Clandestini, scattano le espulsioni
La stima: 1.300 verso il rimpatrio

Anche Como si adegua alle direttive del capo della polizia che invoca “tolleranza zero”

Per mesi ce li siamo ripresi senza batter ciglio, delegando alla polizia di frontiera il compito di accogliere, per esempio, i circa 31mila migranti clandestini respinti dagli svizzeri, tra luglio e dicembre, al confine di Ponte Chiasso.

Con l’avvento dell’anno nuovo, la situazione dovrebbe, potrebbe cambiare. Anche in provincia di Como, le forze dell’ordine stanno infatti attrezzandosi per adeguarsi alla stretta invocata dal capo della polizia Franco Gabrielli che, lo ricordiamo, in una nota diffusa il 30 dicembre scorso, invitava tutte le questure d’Italia a «conferire il massimo impulso all’attività di rintraccio dei cittadini stranieri in posizione irregolare, attraverso una specifica attività di controllo», raccomandandosi anche che in caso di identificazione di irregolari siano accelerate al massimo le pratiche per le espulsioni.

Difficile svolgere previsioni puntuali. Tuttavia, tenendo conto del fatto che circa il 70% delle domande di asilo viene respinto, è facile calcolare che nella sola provincia di Como rischiano un rimpatrio forzato più o meno 1.300 stranieri, sugli attuali 1.903 accolti nelle strutture della Provincia.

Secondo il questore di Como Michelangelo Barbato la politica internazionale deve «fare la sua parte, “strappando” accordi bilaterali con i Paesi di origine dei clandestini, in modo da rendere più sicure le operazioni di rimpatrio», spesso rese impraticabili dal fatto che molti dei “nostri” clandestini siano tutt’altro che bene accetti a casa loro. «Lavoriamo da sempre, e non da ieri, alla gestione di questa emergenza - dice il questore -. Il centro di via Regina è un esempio di rara efficienza, una sorta di Cie che ha già prodotto risultati più che apprezzabili, soprattutto dal punto di vista della sicurezza dei cittadini».

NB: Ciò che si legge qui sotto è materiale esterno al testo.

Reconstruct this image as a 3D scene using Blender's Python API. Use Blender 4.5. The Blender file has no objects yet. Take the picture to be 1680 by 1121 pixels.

Qualche perplessità arriva dai sindacati di polizia, secondo i quali la perseguibilità di questo nuovo progetto dovrà passare per una rivisitazione di risorse oggi piuttosto scarse

Oggi la procedura prevede che lo straniero sorpreso senza documenti venga accompagnato in questura per il fotosegnalamento.

L’ufficio immigrazione invia richiesta per un posto in un Cie (in Italia ce ne sono soltanto tre: Roma, Torino e Caltanissetta), il posto ovviamente non c’è e all’immigrato viene consegnato un provvedimento di espulsione che gli intima di lasciare il territorio nazionale entro sette giorni. Se all’ottavo giorno, lo stesso straniero fosse nuovamente fermato sul territorio nazionale, la procedura ripartirebbe da zero, con la notifica di un nuovo provvedimento di espulsione. Praticamente una prassi costante.